Par ailleurs, d’autres victimes se sont clairement dites insatisfaites de l’ensemble du processus. Strang (2000) rapporte qu’une victime s’est plainte d’avoir été un peu poussée par la police à participer à la conférence. Une autre victime n’a pas apprécié de se trouver en présence du délinquant, tandis qu’une autre s’est sentie isolée et vulnérable. Strang reconnaît que le risque de victimisation secondaire attribuable à la présence de la victime à la conférence peut dans certains cas être plus grand. Elle arrive à la conclusion que l’attention plus grande accordée au délinquant peut laisser à la victime l’impression que ses besoins ne sont pas vraiment pris en compte dans tout ce processus. L’auteur fait valoir qu’une formation adéquate des animateurs et une bonne organisation de la conférence pourraient prévenir certains de ces problèmes.

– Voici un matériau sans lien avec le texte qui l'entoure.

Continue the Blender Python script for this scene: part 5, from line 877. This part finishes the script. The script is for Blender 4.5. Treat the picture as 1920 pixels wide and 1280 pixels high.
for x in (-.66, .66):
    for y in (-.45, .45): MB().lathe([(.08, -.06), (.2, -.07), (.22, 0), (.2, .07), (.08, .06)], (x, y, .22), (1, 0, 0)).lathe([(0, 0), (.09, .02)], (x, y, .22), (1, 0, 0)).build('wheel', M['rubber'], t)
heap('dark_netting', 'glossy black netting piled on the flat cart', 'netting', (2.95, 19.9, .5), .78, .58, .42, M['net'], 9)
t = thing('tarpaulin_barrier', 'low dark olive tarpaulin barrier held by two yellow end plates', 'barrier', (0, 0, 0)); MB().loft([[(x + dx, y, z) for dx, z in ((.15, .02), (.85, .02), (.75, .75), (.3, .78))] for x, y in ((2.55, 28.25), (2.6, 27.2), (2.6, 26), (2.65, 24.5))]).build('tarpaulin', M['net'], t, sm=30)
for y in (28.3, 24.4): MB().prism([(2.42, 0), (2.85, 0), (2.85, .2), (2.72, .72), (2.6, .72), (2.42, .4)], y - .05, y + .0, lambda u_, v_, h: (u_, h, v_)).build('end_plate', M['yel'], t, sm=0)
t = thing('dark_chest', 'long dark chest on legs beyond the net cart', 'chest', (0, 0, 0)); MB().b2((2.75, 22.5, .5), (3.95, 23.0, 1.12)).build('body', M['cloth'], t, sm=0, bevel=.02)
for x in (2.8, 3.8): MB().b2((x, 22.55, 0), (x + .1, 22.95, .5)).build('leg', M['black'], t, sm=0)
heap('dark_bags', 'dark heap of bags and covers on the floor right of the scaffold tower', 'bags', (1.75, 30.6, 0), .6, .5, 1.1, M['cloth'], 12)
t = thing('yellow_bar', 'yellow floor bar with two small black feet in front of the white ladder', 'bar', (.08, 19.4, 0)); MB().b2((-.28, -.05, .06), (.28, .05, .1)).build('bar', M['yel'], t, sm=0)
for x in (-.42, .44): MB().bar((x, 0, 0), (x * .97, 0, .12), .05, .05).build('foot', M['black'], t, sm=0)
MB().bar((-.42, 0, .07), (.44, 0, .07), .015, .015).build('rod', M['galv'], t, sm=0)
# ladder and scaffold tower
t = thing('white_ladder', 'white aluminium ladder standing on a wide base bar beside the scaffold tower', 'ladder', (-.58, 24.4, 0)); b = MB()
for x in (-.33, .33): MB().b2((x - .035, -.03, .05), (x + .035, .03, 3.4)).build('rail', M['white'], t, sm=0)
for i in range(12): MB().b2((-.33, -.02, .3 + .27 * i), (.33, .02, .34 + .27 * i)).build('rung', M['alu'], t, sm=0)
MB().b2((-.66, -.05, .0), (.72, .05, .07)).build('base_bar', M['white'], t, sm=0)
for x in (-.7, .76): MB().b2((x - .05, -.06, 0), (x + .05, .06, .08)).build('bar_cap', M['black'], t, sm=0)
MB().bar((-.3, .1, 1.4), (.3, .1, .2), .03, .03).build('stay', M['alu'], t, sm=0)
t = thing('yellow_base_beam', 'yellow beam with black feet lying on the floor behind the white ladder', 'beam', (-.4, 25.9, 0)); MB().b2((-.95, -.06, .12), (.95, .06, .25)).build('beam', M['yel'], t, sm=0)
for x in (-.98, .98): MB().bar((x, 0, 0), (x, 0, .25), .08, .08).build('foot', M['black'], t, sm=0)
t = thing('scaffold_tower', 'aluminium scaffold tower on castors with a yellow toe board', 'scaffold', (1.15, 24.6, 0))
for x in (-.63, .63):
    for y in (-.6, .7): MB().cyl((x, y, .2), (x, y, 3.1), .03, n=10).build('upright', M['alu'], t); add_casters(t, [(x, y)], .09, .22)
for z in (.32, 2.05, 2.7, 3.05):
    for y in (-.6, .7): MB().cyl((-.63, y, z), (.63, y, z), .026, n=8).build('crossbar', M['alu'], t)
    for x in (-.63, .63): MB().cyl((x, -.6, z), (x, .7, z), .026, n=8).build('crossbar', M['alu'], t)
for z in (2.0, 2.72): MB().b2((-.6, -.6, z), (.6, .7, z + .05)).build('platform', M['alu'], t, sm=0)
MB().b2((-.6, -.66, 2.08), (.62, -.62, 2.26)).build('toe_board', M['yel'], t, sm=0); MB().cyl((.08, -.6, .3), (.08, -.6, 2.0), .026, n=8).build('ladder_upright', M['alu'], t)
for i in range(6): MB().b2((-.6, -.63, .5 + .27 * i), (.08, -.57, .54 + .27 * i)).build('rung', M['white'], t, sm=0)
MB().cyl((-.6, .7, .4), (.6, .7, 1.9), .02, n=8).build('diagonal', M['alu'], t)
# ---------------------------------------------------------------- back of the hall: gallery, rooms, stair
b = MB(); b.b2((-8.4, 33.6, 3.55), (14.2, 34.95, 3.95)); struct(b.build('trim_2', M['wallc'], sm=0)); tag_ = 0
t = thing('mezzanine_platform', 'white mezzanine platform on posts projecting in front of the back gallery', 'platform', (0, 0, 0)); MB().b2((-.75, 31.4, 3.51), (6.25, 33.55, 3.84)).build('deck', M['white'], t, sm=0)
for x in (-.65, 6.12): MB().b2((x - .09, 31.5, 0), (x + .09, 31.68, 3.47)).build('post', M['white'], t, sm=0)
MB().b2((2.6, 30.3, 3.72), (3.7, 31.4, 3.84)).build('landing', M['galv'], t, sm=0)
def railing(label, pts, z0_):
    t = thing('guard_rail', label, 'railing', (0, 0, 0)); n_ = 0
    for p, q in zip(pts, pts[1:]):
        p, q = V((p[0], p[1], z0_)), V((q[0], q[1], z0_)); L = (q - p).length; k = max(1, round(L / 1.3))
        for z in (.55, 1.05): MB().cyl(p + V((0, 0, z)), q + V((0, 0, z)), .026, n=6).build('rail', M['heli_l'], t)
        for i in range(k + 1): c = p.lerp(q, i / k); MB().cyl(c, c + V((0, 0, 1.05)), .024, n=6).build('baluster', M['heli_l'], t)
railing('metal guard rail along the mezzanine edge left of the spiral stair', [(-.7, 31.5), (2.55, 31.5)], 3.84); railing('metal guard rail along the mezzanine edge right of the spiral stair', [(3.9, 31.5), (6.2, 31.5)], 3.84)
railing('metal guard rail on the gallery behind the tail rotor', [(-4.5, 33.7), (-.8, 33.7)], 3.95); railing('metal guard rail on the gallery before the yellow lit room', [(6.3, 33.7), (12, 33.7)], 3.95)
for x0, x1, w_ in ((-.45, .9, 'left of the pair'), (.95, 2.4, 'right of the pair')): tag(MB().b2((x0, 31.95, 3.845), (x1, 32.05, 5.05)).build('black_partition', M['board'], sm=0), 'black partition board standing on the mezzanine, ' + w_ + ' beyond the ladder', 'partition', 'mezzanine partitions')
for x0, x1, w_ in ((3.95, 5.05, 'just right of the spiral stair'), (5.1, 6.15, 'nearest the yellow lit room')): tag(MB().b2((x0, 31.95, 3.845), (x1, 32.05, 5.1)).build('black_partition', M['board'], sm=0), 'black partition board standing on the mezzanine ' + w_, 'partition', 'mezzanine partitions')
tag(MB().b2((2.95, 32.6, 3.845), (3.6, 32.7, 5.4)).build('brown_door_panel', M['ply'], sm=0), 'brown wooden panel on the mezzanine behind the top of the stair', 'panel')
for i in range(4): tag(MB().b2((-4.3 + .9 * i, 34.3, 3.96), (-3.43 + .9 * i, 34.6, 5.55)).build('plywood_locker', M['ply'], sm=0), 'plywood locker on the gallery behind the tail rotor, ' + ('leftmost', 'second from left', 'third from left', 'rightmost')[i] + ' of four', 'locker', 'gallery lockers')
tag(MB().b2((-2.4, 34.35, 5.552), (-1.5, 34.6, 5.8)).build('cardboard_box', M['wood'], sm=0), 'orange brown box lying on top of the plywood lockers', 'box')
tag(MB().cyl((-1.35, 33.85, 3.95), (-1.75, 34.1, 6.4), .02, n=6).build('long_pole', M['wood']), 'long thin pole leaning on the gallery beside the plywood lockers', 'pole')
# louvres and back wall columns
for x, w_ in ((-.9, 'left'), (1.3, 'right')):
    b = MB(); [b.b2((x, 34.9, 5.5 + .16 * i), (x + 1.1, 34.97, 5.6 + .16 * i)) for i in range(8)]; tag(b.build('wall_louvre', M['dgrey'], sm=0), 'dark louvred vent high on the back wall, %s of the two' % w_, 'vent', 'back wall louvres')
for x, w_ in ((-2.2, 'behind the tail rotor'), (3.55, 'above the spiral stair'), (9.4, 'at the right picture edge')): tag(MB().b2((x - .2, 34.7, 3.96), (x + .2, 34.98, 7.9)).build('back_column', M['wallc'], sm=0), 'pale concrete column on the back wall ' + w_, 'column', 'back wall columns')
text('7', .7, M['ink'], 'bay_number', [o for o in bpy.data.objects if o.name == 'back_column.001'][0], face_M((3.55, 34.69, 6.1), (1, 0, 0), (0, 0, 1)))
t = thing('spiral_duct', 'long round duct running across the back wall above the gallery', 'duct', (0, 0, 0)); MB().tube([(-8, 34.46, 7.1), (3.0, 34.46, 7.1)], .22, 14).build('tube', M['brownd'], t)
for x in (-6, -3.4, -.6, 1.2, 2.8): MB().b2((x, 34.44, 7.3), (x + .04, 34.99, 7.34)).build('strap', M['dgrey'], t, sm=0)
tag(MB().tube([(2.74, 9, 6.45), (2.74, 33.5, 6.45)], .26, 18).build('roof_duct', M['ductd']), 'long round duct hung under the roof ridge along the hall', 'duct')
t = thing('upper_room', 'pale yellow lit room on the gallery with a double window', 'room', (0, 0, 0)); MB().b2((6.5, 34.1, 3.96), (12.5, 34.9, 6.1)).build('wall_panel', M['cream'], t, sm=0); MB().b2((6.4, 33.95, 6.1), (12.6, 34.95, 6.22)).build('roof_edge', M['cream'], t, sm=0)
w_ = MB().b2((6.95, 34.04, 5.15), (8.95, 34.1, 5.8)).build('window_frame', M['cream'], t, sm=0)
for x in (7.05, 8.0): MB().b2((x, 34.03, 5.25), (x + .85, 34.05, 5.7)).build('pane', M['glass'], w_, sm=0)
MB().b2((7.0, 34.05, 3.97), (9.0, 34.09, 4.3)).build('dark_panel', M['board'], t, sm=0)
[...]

Enfin, en ce qui concerne le niveau de satisfaction des victimes à l’égard des résultats du processus, Strang (2000) mentionne que le nombre de victimes dont le cas a été renvoyé devant un tribunal qui ont été informées des résultats du processus était trop limité pour permettre une comparaison entre les différents groupes. Les données n’étaient disponibles que pour le groupe de victimes ayant participé à une conférence. Comparant les victimes d’une infraction contre les biens et les victimes d’un crime avec violence, Strang a relevé une différence marquée entre les groupes. En effet, 81 p. 100 des victimes d’une infraction contre les biens et 56 p. 100 des victimes d’un crime avec violence dont les cas ont été traités dans le cadre d’une conférence se sont dites satisfaites des résultats et ce, immédiatement après la conférence. Malheureusement, l’auteur passe sous silence les raisons qui pourraient expliquer la différence observée.

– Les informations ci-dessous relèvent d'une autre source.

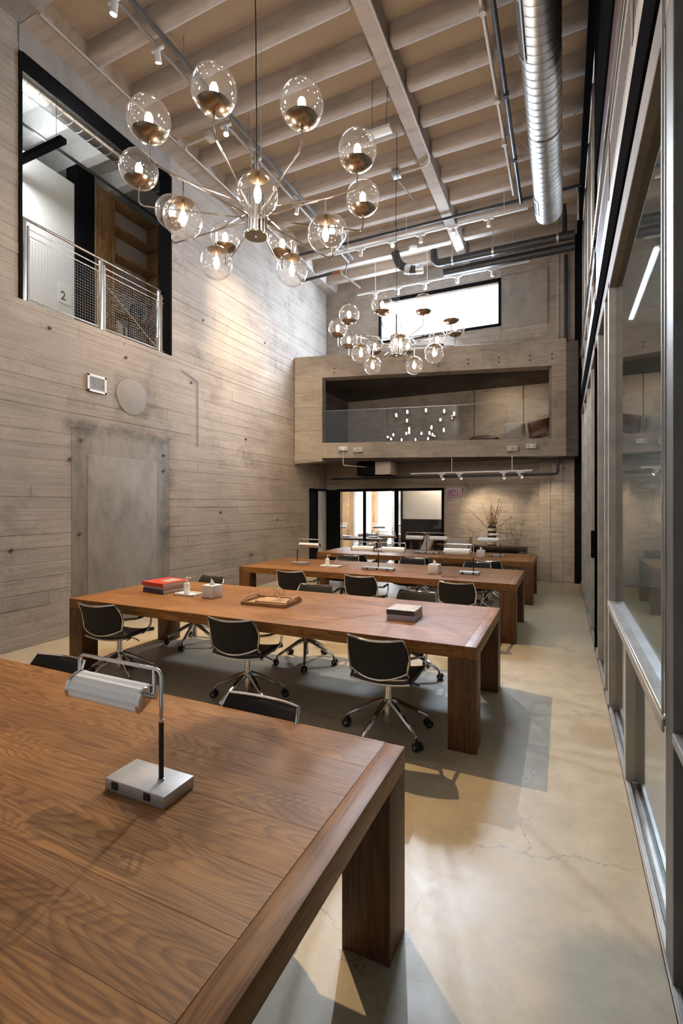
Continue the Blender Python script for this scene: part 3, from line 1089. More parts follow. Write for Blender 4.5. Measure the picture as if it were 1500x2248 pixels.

Strang (2000) a toutefois fourni de l’information concernant l’évolution avec le temps du niveau de satisfaction des victimes à l’égard des résultats du processus. Il est intéressant de noter que 17 p. 100 des victimes d’une infraction contre les biens qui s’étaient dites à l’issue de la conférence satisfaites des résultats obtenus exprimaient une opinion contraire six semaines après la conférence. Selon le chercheur, cette situation était dans presque tous les cas attribuable au défaut du délinquant de respecter les engagements qu’il avait pris. Quant aux victimes d’un crime avec violence, toutes les victimes qui, à l’issue de la conférence, s’étaient dites satisfaites des résultats obtenus l’étaient encore six semaines après celle-ci. L’auteur est arrivée à la conclusion qu’il était extrêmement important d’exercer un suivi des ententes intervenues à la conférence pour assurer la satisfaction des victimes. Les autorités doivent surveiller rigoureusement le respect des ententes par les délinquants et informer les victimes que les ententes ont été respectées afin qu’elles puissent arriver à tourner la page sur l’infraction ou sur le crime et sur la conférence.

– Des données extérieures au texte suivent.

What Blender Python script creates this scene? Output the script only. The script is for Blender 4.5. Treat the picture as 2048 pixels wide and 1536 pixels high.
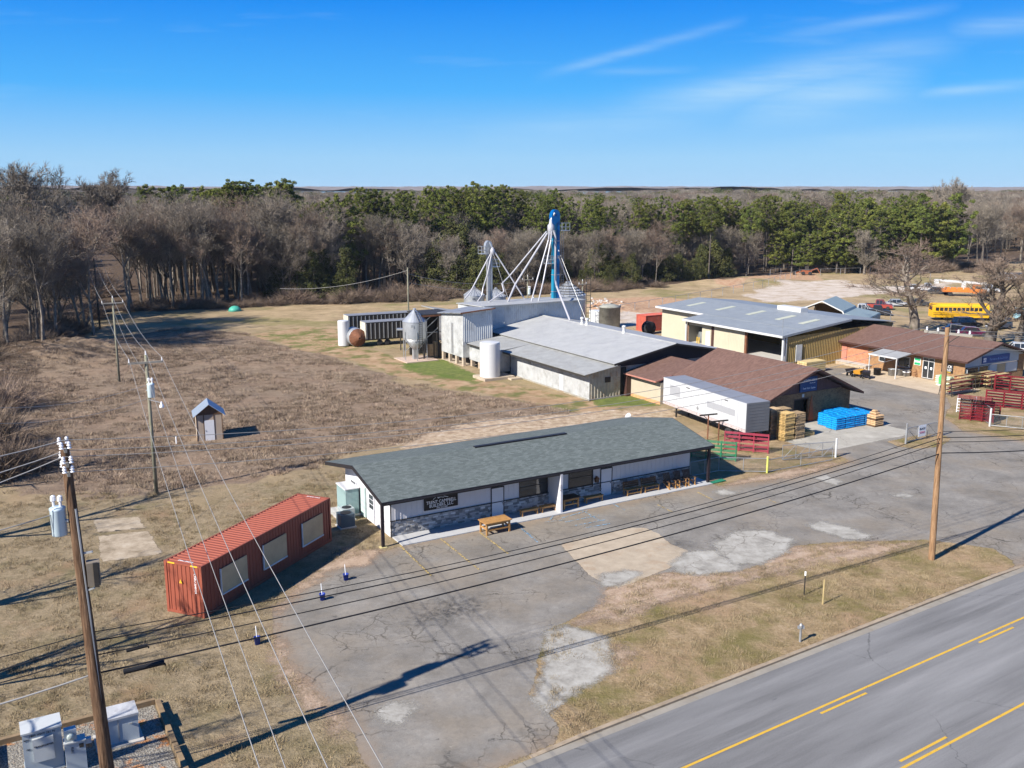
import bpy, math, random
import numpy as np
from mathutils import Vector, Matrix

for _o in list(bpy.data.objects):
    bpy.data.objects.remove(_o)
SC = bpy.context.scene
COL = SC.collection
R = math.radians

# ------------------------------------------------------------------ camera
F_PX, CAM_H = 1880.0, 22.0
PITCH = math.atan(383 / F_PX)
cam_d = bpy.data.cameras.new('camera')
cam = bpy.data.objects.new('camera', cam_d)
COL.objects.link(cam)
cam_d.sensor_width = 36.0
cam_d.lens = 36.0 * F_PX / 2048.0
cam_d.clip_end = 20000
cam.location = (0, 0, CAM_H)
cam.rotation_euler = (math.pi / 2 - PITCH, 0, 0)
SC.camera = cam

# ------------------------------------------------------------------ sun, sky, exposure
SUN_AZ, SUN_EL = R(39.5), R(36.0)      # direction in which shadows fall, height of the sun
sun_d = bpy.data.lights.new('sun', 'SUN')
sun_d.energy = 4.9
sun_d.angle = R(0.53)
sun_d.color = (1.0, 0.95, 0.87)
sun = bpy.data.objects.new('sun', sun_d)
COL.objects.link(sun)
_sd = Vector((math.cos(SUN_AZ) * math.cos(SUN_EL), math.sin(SUN_AZ) * math.cos(SUN_EL), -math.sin(SUN_EL)))
sun.rotation_euler = _sd.to_track_quat('-Z', 'Y').to_euler()
sun.location = (0, 0, 80)

world = bpy.data.worlds.new('World')
SC.world = world
world.use_nodes = True
wn, wl = world.node_tree.nodes, world.node_tree.links
wn.clear()
w_out = wn.new('ShaderNodeOutputWorld')
w_bg = wn.new('ShaderNodeBackground')
w_sky = wn.new('ShaderNodeTexSky')
w_sky.sky_type = 'NISHITA'
w_sky.sun_disc = False
w_sky.sun_elevation = SUN_EL
w_sky.sun_rotation = math.atan2(-math.cos(SUN_AZ), -math.sin(SUN_AZ)) % (2 * math.pi)
w_sky.altitude = 200
w_sky.air_density = 1.0
w_sky.dust_density = 0.25
w_sky.ozone_density = 2.5
w_hsv = wn.new('ShaderNodeHueSaturation')
w_hsv.inputs['Saturation'].default_value = 1.42
w_hsv.inputs['Hue'].default_value = 0.492
wl.new(w_sky.outputs[0], w_hsv.inputs['Color'])
# thin cirrus streaks, laid out by direction in the sky
w_tc = wn.new('ShaderNodeTexCoord')
def wmath(op, a, b=None, clamp=False):
    n = wn.new('ShaderNodeMath'); n.operation = op; n.use_clamp = clamp
    for i, v in enumerate((a, b)):
        if v is None: continue
        if isinstance(v, (int, float)): n.inputs[i].default_value = v
        else: wl.new(v, n.inputs[i])
    return n.outputs[0]
w_sep = wn.new('ShaderNodeSeparateXYZ'); wl.new(w_tc.outputs['Generated'], w_sep.inputs[0])
_ya = wmath('MAXIMUM', wmath('ABSOLUTE', w_sep.outputs[1]), .08)
_u = wmath('DIVIDE', w_sep.outputs[0], _ya); _v = wmath('DIVIDE', w_sep.outputs[2], _ya)
w_cmb = wn.new('ShaderNodeCombineXYZ'); wl.new(_u, w_cmb.inputs[0]); wl.new(_v, w_cmb.inputs[1])
def wnoise(sx, sy, rot, scale, detail, dist=0.0, rough=.6):
    mp = wn.new('ShaderNodeMapping'); mp.inputs['Rotation'].default_value = (0, 0, R(rot)); mp.inputs['Scale'].default_value = (sx, sy, 1)
    wl.new(w_cmb.outputs[0], mp.inputs[0]); n = wn.new('ShaderNodeTexNoise'); n.inputs['Scale'].default_value = scale
    n.inputs['Detail'].default_value = detail; n.inputs['Distortion'].default_value = dist; n.inputs['Roughness'].default_value = rough
    wl.new(mp.outputs[0], n.inputs['Vector']); return n.outputs[0]
_warp = wmath('MULTIPLY', wmath('SUBTRACT', wnoise(1, 1, 0, 5, 4), .5), .035)
_st = wmath('MULTIPLY', wmath('SUBTRACT', wnoise(3, 34, -11, 1.0, 8, .25, .65), .36, True), 3.0, True)
def _dir(u, v):
    C_, S_ = math.cos(PITCH), math.sin(PITCH); x = (u - 1024) / F_PX; y = -(v - 768) / F_PX
    return x / (C_ + y * S_), (-S_ + y * C_) / (C_ + y * S_)
_cm = wmath('MULTIPLY', wmath('SUBTRACT', wnoise(1.2, 10, -9, 2.2, 6), .56, True), 1.1, True)
for (pa, pb, wid, amt) in (((1210, 235), (1890, 95), .017, .75), ((1480, 215), (1850, 150), .024, .7), ((1090, 150), (1470, 45), .005, .5), ((1180, 145), (1400, 140), .004, .3), ((1840, 188), (2120, 160), .0055, .8),
                            ((1900, 62), (2140, 35), .010, .5), ((1560, 75), (1900, 15), .006, .4), ((960, 270), (1400, 235), .013, .4), ((1540, 290), (2060, 262), .010, .35)):
    (u0, v0), (u1, v1) = _dir(*pa), _dir(*pb); sl = (v1 - v0) / (u1 - u0)
    d = wmath('SUBTRACT', wmath('SUBTRACT', wmath('ADD', _v, wmath('MULTIPLY', _warp, wid * 22)), v0), wmath('MULTIPLY', wmath('SUBTRACT', _u, u0), sl))
    g = wmath('POWER', 2.718, wmath('MULTIPLY', wmath('POWER', wmath('DIVIDE', d, wid), 2), -1))
    t_ = wmath('DIVIDE', wmath('SUBTRACT', _u, (u0 + u1) / 2), (u1 - u0) * .58)
    e = wmath('SUBTRACT', 1, wmath('POWER', wmath('ABSOLUTE', t_), 2.5), True)
    _cm = wmath('MAXIMUM', _cm, wmath('MULTIPLY', wmath('MULTIPLY', g, e), wmath('MULTIPLY', wmath('ADD', wmath('MULTIPLY', _st, .75), .25), amt)))
_cm = wmath('MULTIPLY', _cm, .85, True)
w_mix = wn.new('ShaderNodeMix'); w_mix.data_type = 'RGBA'
wl.new(_cm, w_mix.inputs[0])
# clear winter sky: the Nishita sky toned by height above the horizon
w_rmp = wn.new('ShaderNodeValToRGB'); _e = w_rmp.color_ramp.elements
for _i, (_p, _c) in enumerate(((0.0, (.335, .62, .92)), (.035, (.30, .60, .93)), (.10, (.065, .43, .97)), (.19, (.002, .245, .90)), (.45, (.006, .14, .56)), (1.0, (.008, .09, .38)))):
    if _i > 1: _e.new(.5)
    _e[_i].position = _p
for _i, (_p, _c) in enumerate(((0.0, (.335, .62, .92)), (.035, (.30, .60, .93)), (.10, (.065, .43, .97)), (.19, (.002, .245, .90)), (.45, (.006, .14, .56)), (1.0, (.008, .09, .38)))):
    _e[_i].position = _p; _e[_i].color = _c + (1,)
wl.new(w_sep.outputs[2], w_rmp.inputs[0])
w_sc = wn.new('ShaderNodeVectorMath'); w_sc.operation = 'SCALE'; w_sc.inputs['Scale'].default_value = 5.2
wl.new(w_rmp.outputs[0], w_sc.inputs[0])
w_gr = wn.new('ShaderNodeMix'); w_gr.data_type = 'RGBA'; w_gr.inputs[0].default_value = .95
wl.new(w_hsv.outputs[0], w_gr.inputs[6]); wl.new(w_sc.outputs[0], w_gr.inputs[7])
wl.new(w_gr.outputs[2], w_mix.inputs[6])
w_mix.inputs[7].default_value = (2.9, 4.1, 5.0, 1)
wl.new(w_mix.outputs[2], w_bg.inputs[0])
w_bg.inputs[1].default_value = 0.10
wl.new(w_bg.outputs[0], w_out.inputs[0])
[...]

On a souvent fait valoir que la justice réparatrice peut avoir un effet réparateur sur les victimes et sur les délinquants (voir Roach, 1999; Umbreit, 1994). Strang (2000) a mentionné que les différences les plus marquées entre les groupes se situaient au niveau des émotions et s’est intéressée d’une façon plus particulière aux sentiments de vengeance. D’une façon plus précise, elle a posé la question suivante aux victimes : vous en prendriez-vous à l’auteur de l’acte criminel que vous avez subi si vous aviez la chance de le faire? Les victimes d’un crime avec violence étaient plus portées à répondre par l’affirmative que les victimes d’une infraction contre les biens. Pour les deux groupes de victimes, à savoir les victimes ayant participé à une conférence et les victimes dont le cas a été soumis à un tribunal, environ 7 p. 100 des victimes d’une infraction contre les biens ont répondu par l’affirmative. Par ailleurs, parmi les victimes d’un crime avec violence, 54 p. 100 de celles dont le cas a été renvoyé à un tribunal ont affirmé qu’elles s’en prendraient à leur agresseur si l’occasion leur était donnée de le faire par rapport à seulement 7 p. 100 des victimes ayant participé à une conférence. Cette donnée indique que les victimes ayant participé à une conférence réussissent mieux que celles dont le cas a été renvoyé à un tribunal à composer avec l’acte criminel dont elles ont fait l’objet.
- [3] En raison d'un problème d'impression, il était impossible de lire les pourcentages dans le rapport. Ces statistiques ont été fournies en juillet 2001 par Chatterjee par le truchement d'une communication personnelle.
- [4] Des 17 autres cas ayant fait l'objet d'une conférence, 11 ont été renvoyés aux tribunaux, trois délinquants ont reçu un simple avertissement et trois sont restés sans traitement. Les huit délinquants renvoyés aux tribunaux n'ont reçu qu'un avertissement.
- [5] Avant de répondre à cette question, les victimes du groupe dont les cas ont été soumis aux tribunaux ont obtenu une brève description du processus de conférence.